Dec 27, 2013

14th December 2013; Art Documentary : Vermeer's The Art of Painting

Contemplate and Konangal
Documentary on Art
‘Private Life of a Masterpiece-
Vermeer’s The Art of Painting’
14th December 2013; 5.45 pm
Contemplate Art Galley ,
Avanashi Rd, Opp. Krishnammal College

Johannes Vermeer was a Dutch Baroque painter who was specialized in painting domestic interior scenes of ordinary life. In his life he produced relatively few paintings (35 paintings), and thus left his family in debt at the time of his death. He painted few paintings as he worked slowly and with great care. Bright colours were common in his paintings, but sometimes he also used expensive pigments. However, he is renowned for his use of light. He is  now acknowledged as one of the greatest painters of the Dutch Golden Age.
This painting is called The Art of Painting, but it is also known as The Allegory of Painting or Painter in his studio. It is a famous 17th century oil on canvas painted by Jan Vermeer. Many experts in art believe that this work is an allegory of painting, and thus, the different titles. The painting has only two figures, the painter and his subject. The painter is thought to be a self-portrait of the artist, though the face is not visible.

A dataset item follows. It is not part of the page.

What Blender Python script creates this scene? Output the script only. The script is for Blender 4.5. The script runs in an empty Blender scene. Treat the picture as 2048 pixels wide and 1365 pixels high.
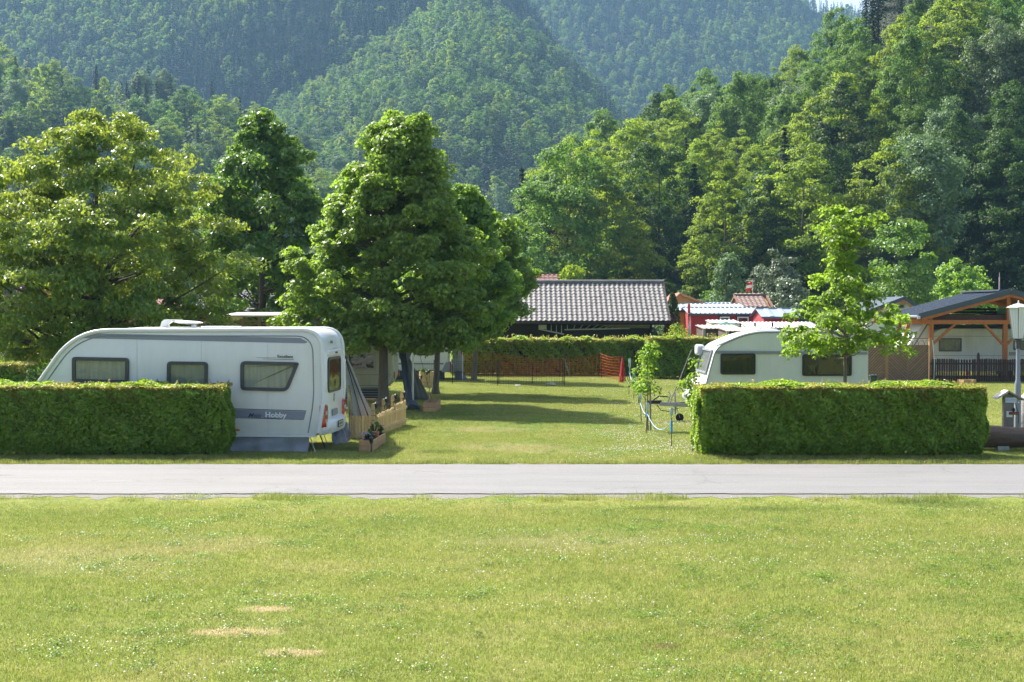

The subject is the Muse of History, Clio. The map in the background is of the Seven United Provinces of the Netherlands

In The Art of  Painting Vermeer gave more attention to light and textural effects at the rear of the room. Moreover, the light falling across Clio, the model’s hands, face and robe show the softness of Clio’s skin. The effect of light is also visible on the map, where the light models its form and reflects its aged appearance. Finally, another object captured by the light is the chandelier, where the sunlight reflecting off its polished surface makes it really beautiful. This light contracts in an amazing way with the dark parts of the chandelier.
The Art of Painting holds a special place within Vermeer's oeuvre. While it displays all the captivating characteristics of his artistic genius -- a carefully observed seventeenth-century Dutch interior illuminated by softly diffused light, exquisitely painted details, and a frozen moment imbued with psychological depth -- it stands apart from his other works in its imposing scale and pronounced allegorical character.